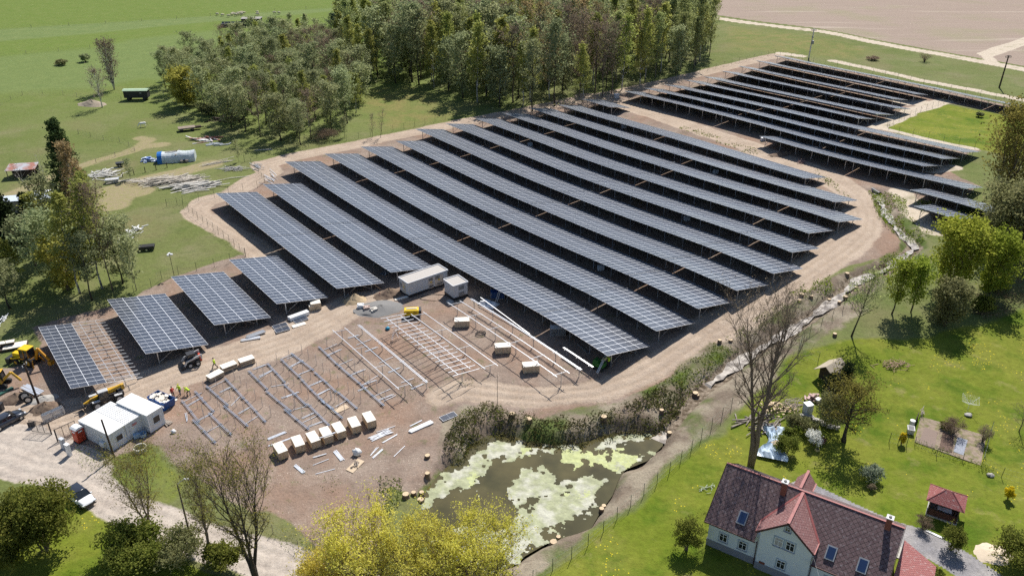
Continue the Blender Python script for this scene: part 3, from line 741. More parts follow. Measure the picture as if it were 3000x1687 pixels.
# ---------------------------------------------------------------- unfinished mounting frames (rails on posts, no modules yet)
def mounting_frame(rails, label, rafters=0, hs=None):
    """rails: (px0, px1, height); one thing with its rails, posts, struts and rafters"""
    S = []
    for p0, p1, h in rails:
        a = SO(*p0, h); c = SO(*p1, h); S.append((a[0], c[0], (a[1]+c[1])/2, h))
    o0 = S[0][2]; s0 = min(q[0] for q in S); rp = so(s0, o0)
    root = thing('mounting_frame', label, 'mounting frame', rp, ROW_AZ, 'unfinished mounting frames')
    def loc(s, o, h): return ((s-s0), o-o0, base_z(*((RD*s+SD*o).to_2d()))-rp.z+h)
    for s_0, s_1, o, h in S:
        b = MB(); k = 5
        pts = [loc(s_0+(s_1-s_0)*i/k, o, h) for i in range(k+1)]
        for a, c in zip(pts[:-1], pts[1:]): b.bar(a, c, .085, .075)
        b.build('rail', alu, root)
    for i in range(0, len(S)-1, 2):
        A, B = S[i], S[i+1]
        n = max(3, int((A[1]-A[0])/4.4))
        for j in range(n):
            s = max(A[0], B[0])+.6+(min(A[1], B[1])-max(A[0], B[0])-1.2)*j/(n-1)
            b = MB()
            om = (A[2]+B[2])/2+.2
            za = loc(s, om, 0)[2]
            b.box((s-s0, om-o0, za+(A[3]+B[3])/4-.25), (.09, .1, (A[3]+B[3])/2+.45))
            b.bar(loc(s, A[2]-.3, A[3]-.06+.05), loc(s, B[2]+.3, B[3]-.06-.05), .06, .08)
            b.bar(loc(s, om, .45), loc(s, A[2]+.1, A[3]-.12), .045, .045)
            b.build('support_post', steel, root)
    if rafters:
        A, B = S[0], S[1]
        for i in range(rafters):
            s = A[0]+(A[1]-A[0])*(i+.02)/(rafters-1)
            b = MB(); d = B[2]-A[2]; sl = (A[3]-B[3])/d
            b.bar(loc(s, A[2]-1.0, A[3]+.07+sl), loc(s, B[2]+1.15, B[3]+.07-sl*1.1), .08, .06); b.build('rafter', alu, root)
    return root
mounting_frame([((968.8, 968), (1174.8, 1138), 2.1), ((1003, 962), (1214, 1128), 1.8)], 'bare twin rails on posts, nearest of the mounted frames to the flat crates')
mounting_frame([((1042.6, 954), (1255.5, 1118.5), 1.5), ((1047, 953.5), (1259.5, 1117), 1.5)], 'bare rail on posts just left of the frame with many rafters')
mounting_frame([((1127.6, 932.7), (1347.4, 1095.8), 2.5), ((1167, 927.6), (1385, 1077), 2.05)], 'bare frame whose twin rails carry a ladder of many silver rafters', rafters=19)
mounting_frame([((1199.7, 921.7), (1426.4, 1078.7), 1.65), ((1235.8, 914.9), (1462.4, 1070), 1.25)], 'bare twin rails on posts between the rafter frame and the lone crates')
mounting_frame([((1307.9, 887.4), (1635.7, 1101.7), 2.5), ((1343.9, 881.9), (1672, 1091.7), 2.05)], 'long bare twin rails on posts standing over the three lone crates')
mounting_frame([((1374.8, 876), (1703.7, 1082.6), 1.65), ((1379, 875.5), (1707.5, 1081.5), 1.65)], 'long bare rail on posts, second from the finished solar row')
mounting_frame([((1646.3, 1019), (1738.5, 1074.5), 1.25), ((1649.5, 1018), (1741.5, 1073.5), 1.25)], 'short bare rail on posts beside the green pile driver')
b_ = MB(); pa, pb = G(1407.5, 871, 1.3), G(1552.6, 979, .25)
b_.bar((0, 0, 0), pb-pa, .11, .09); o_ = b_.build('sloping_rail', alu, None, loc=pa); tag(o_, 'white rail with one end down, leaning along the unfinished frames', 'rail')

# rails lying in rows on the soil, with thin posts between them
def rr(x, y, ox, oy, s=.3434): return (ox+x*s, oy+y*s)
def r3(x, y): return rr(x, y, 480, 1020)
def r4(x, y): return rr(x, y, 840, 920)
def r7(x, y): return rr(x, y, 760, 1180)
LYING = [(r3(150, 445), r3(305, 638)), (r3(245, 612), r3(445, 812)), (r3(262, 368), r3(430, 548)), (r3(382, 552), r3(582, 745)), (r3(362, 322), r3(550, 495)), (r3(512, 490), r3(720, 672)),
         (r3(520, 258), r3(690, 440)), (r3(692, 442), r3(873, 635)), (r3(720, 195), r3(890, 358)), (r3(870, 365), r3(1090, 545)), (r3(1028, 520), r3(1240, 700)), (r3(885, 132), r3(1035, 300)), (r3(1025, 310), r3(1220, 492)), (r3(1220, 475), r3(1415, 665)),
         (r3(995, 95), r3(1170, 258)), (r3(1170, 265), r3(1350, 450)), (r3(1345, 440), r7(710, 138)), (r3(1085, 42), r3(1280, 195)), (r3(1285, 205), r4(425, 672)), (r4(430, 665), r4(605, 812)), (r4(270, 280), r4(440, 440)), (r4(440, 440), r4(628, 600)), (r4(628, 600), r4(830, 788)), (r4(300, 742), r4(395, 812))]
blue_steel = mat('bluish_steel_rail', (.4, .46, .56), .35, .5, .15, 5)
LS = []
for i, (a, c) in enumerate(LYING):
    p, q = G(*a, .12), G(*c, .12); L_ = (q-p).length; d = (q-p)/L_
    t = thing('steel_rail', 'bluish steel rail pair lying on the soil of the unfinished field', 'rail', (p.x, p.y, p.z-.12), math.atan2(d.y, d.x), 'steel rails lying in the unfinished field')
    for y in (-.09, .09):
        b = MB()
        for k in range(4): b.bar((L_*k/4, y+.03*math.sin(k+i), .2), (L_*(k+1)/4, y+.03*math.sin(k+1+i), .2), .06, .06)
        b.build('channel', blue_steel, t)
    for k in range(3):
        b = MB(); b.box((L_*(.08+.42*k), 0, .07), (.12, .6, .16)); b.build('bearer', old_wood, t)
    LS.append((p, q))
post_me = None
for i, (p, q) in enumerate(LS):
    n = 3
    for k in range(n):
        w = p.lerp(q, (k+.4)/n)+SD*(1.25 if i % 2 else 1.1)+RD*rng.uniform(-.3, .3)
        if post_me is None:
            b = MB(); b.box((0, 0, .8), (.045, .06, 2.0)); post_me = b.mesh('steel_post', steel)
        o_ = link('steel_post', post_me, None, (w.x, w.y, base_z(w.x, w.y)), rng.uniform(-.2, .2))
        o_.rotation_euler = (rng.uniform(-.02, .02), rng.uniform(-.02, .02), ROW_AZ)
        tag(o_, 'thin bare steel post standing in the unfinished field', 'post', 'steel posts driven in the unfinished field')
STRUTS = [(r3(395, 335), r3(515, 275)), (r3(480, 378), r3(578, 330)), (r3(572, 488), r3(652, 408)), (r3(640, 560), r3(738, 503)), (r3(700, 640), r3(802, 578)), (r3(305, 612), r3(425, 550)), (r3(368, 710), r3(478, 655)), (r3(205, 490), r3(335, 415)), (r3(175, 450), r3(325, 378)),
          (r3(760, 182), r3(880, 138)), (r3(808, 255), r3(925, 190)), (r3(815, 240), r3(940, 182)), (r3(915, 325), r3(1068, 300)), (r3(1005, 425), r3(1155, 372)), (r3(1100, 522), r3(1262, 480)), (r3(1180, 598), r3(1290, 548)), (r3(1185, 630), r3(1300, 577)), (r3(1235, 668), r3(1362, 622)),
          (r3(1010, 85), r3(1100, 50)), (r3(1085, 158), r3(1190, 100)), (r3(1150, 220), r3(1250, 182)), (r3(1242, 322), r3(1360, 270)), (r3(1315, 392), r3(1420, 345)), (r3(180, 548), r3(197, 625)),
          (r4(320, 303), r4(430, 255)), (r4(350, 352), r4(470, 298)), (r4(435, 435), r4(565, 382)), (r4(545, 522), r4(675, 470)), (r4(640, 603), r4(780, 522)), (r4(660, 600), r4(770, 560)), (r4(750, 695), r4(885, 637)), (r4(790, 735), r4(915, 685)), (r4(830, 738), r4(930, 692)), (r4(610, 655), r4(690, 622)),
          (r4(195, 612), r4(310, 565)), (r4(265, 690), r4(372, 635)), (r4(415, 790), r4(520, 730)), (r4(525, 205), r4(620, 178)), (r4(595, 262), r4(720, 215)), (r4(670, 320), r4(780, 280)), (r4(790, 415), r4(910, 362)), (r4(870, 500), r4(970, 455)), (r4(975, 585), r4(1085, 548)), (r4(1065, 640), r4(1175, 592)), (r4(0, 380), r4(60, 355)), (r4(40, 445), r4(140, 395)), (r4(105, 512), r4(215, 470)), (r4(0, 705), r4(105, 662))]
for i, (a, c) in enumerate(STRUTS):
    p, q = G(*a, .1), G(*c, .1); b = MB(); d = q-p
    b.bar((0, 0, .06), (d.x, d.y, d.z+.1), .08, .06)
    if i % 2: 
        nn = Vector((-d.y, d.x, 0)).normalized()*.22; b.bar((nn.x, nn.y, .06), (d.x*.9+nn.x*.4, d.y*.9+nn.y*.4, d.z+.12), .07, .06)
    o_ = b.build('steel_strut', alu, None, loc=(p.x, p.y, gz(p.x, p.y)))
    tag(o_, 'pale metal strut lying across the rows of the unfinished field', 'strut', 'metal struts lying in the unfinished field')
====
# Required work:
Select the lines that carry the string "from" and copy them.

# Answer for the task:
Continue the Blender Python script for this scene: part 3, from line 741. More parts follow. Measure the picture as if it were 3000x1687 pixels.
mounting_frame([((1374.8, 876), (1703.7, 1082.6), 1.65), ((1379, 875.5), (1707.5, 1081.5), 1.65)], 'long bare rail on posts, second from the finished solar row')